The five people to avoid when you’re new to BDSM
It can be intimidating. You are entering a world only whispered about, and it can be a labyrinth of rules, mores, a new lexicon, and all while putting your very flesh out there to taste something more exciting. Who wouldn’t be intimated? I still get intimated sometimes. BDSM is not for the faint of heart, and being new is a minefield.
Take my hand, come closer, and let’s have a short talk. In the hope it will help you. You’re an adult, you can make your own choices. But here are five people to avoid when you’re brand new to the scene.
1. THE I GOT IT ALL – aka I’m Everything You Need person — This person will zero in on you and try to monopolize you. Likely because you’re new, they’ll say, and not involved in the “drama”. Translation – you don’t know how much everyone dislikes them yet. They will try to convince you that they can take you out and show you around, and you don’t need anyone else, because they can DO IT ALL. BDSM is a buffet of delights, don’t let one person be your only meal. If you are approached by this person, shut them down hard.
2. THE LORD DOM/DOMME HIGH – aka You’re a sub, I want to collar you now, Domly dom/ domme — Ah, the I AM SUCH A DOM/ DOMME and you should be my sub. Lots of people come into the BDSM scene thinking they are subs (especially women). Later, they usually find out it’s really fun to be a switch. They just need to learn and have some experiences. Those learning opportunities and experiences will be limited if you let yourself be collared as a sub to someone you hardly know. Even if you are a sub who wants to be collared, don’t rush into it, take your time. Choose wisely.
3. THE HIDDEN PLAYER – aka Let’s play privately — I want to get you alone and then throw safety to the wind. There are a lot of reasons this person will cite – they want to keep their anonymity, they don’t like dungeons, they want it to feel intimate. Those may all well be the truth. However, playing privately, no matter how long you have been in the scene, should be done with the utmost caution and only with people you have known for a while. If you do decide to play privately let someone know where you are. And if you are new, play in well-established play spaces for a while if you can. You will get to learn new things, watch how scenes are done, and meet a lot of people. Save the private play dates to someone you are in a relationship with or until you know the scene much better.

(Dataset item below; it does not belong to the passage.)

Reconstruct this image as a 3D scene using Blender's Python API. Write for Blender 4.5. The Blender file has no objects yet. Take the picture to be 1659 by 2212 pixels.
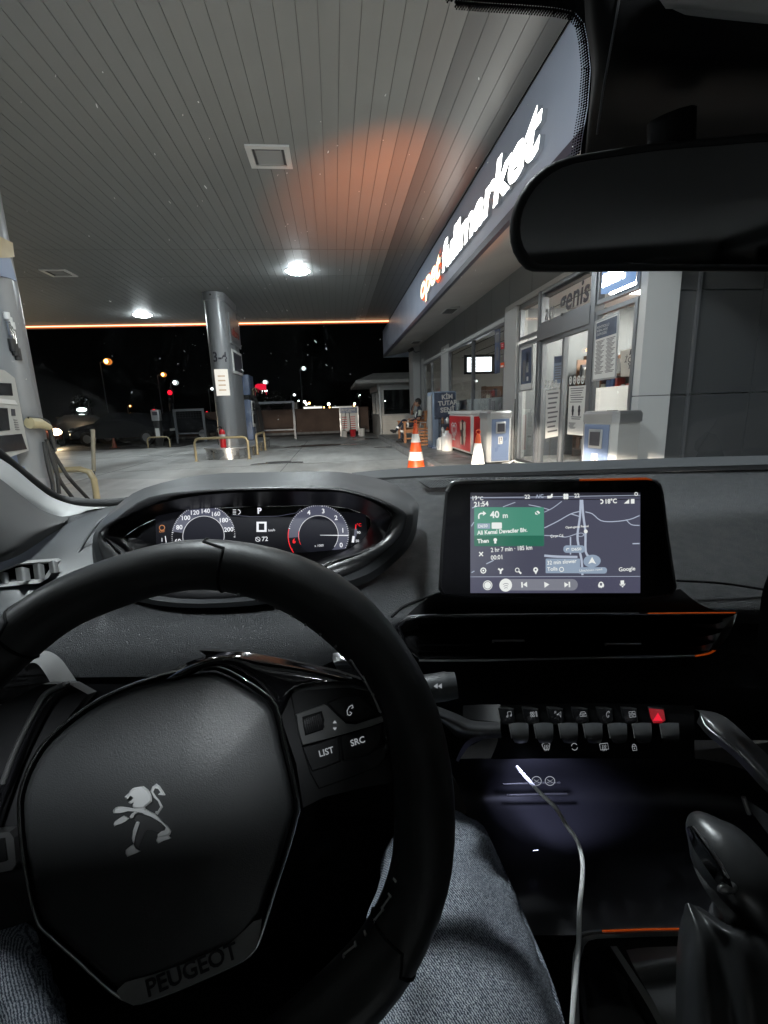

4. THE PERSUADER aka Try it, I’ll help you do it — New members of the scene have a lot of limitations. Often, they enter wanting to try one or two things. If you stay in the scene for any length of time, of course your palate will expand. You will pick more items from that buffet mentioned earlier. But all that needs to happen on your time. Not someone else’s. Beware of the person who wants to expands your horizons too fast or too far, who goads you into an uncomfortable situation, who does not hear your ‘no’ as ‘no’ but as a challenge, who insists they have a technique to make you like this thing you are insisting you don’t like. It’s gross, and pressuring people into scenes is awful. Stay away from the Persuader.
5. THE LECTURER – aka This person knows it all — They may seem like a friend, a potential play partner, a dungeon owner, a teacher of BDSM, you name it they have got the experience. And they will teach you. On the surface it looks great, but let’s remember you don’t have much experience. How do you know their bondage technique is safe and a technique that you want to learn?
There are many places that offer BDSM education, they usually charge and vet their instructors. The ones offering it for free, well, you get what you pay for. It’s very true that it might just be a nice person who is willing to show you something. There are so many nice people in the scene. Feel free to take the no cost lesson, but follow up with a class or a conference, or even YouTube. When playing with people’s bodies, you can never be too careful. Knowledge is your friend in the scene, make to acquire as much as you can.
None of these people mentioned are black and white. There are certainly times you will want to be persuaded to stretch your boundaries, and there are many, many great doms/ dommes – you might even meet them early in your journey. I just want you to be wary, to understand and know who might be out to take advantage.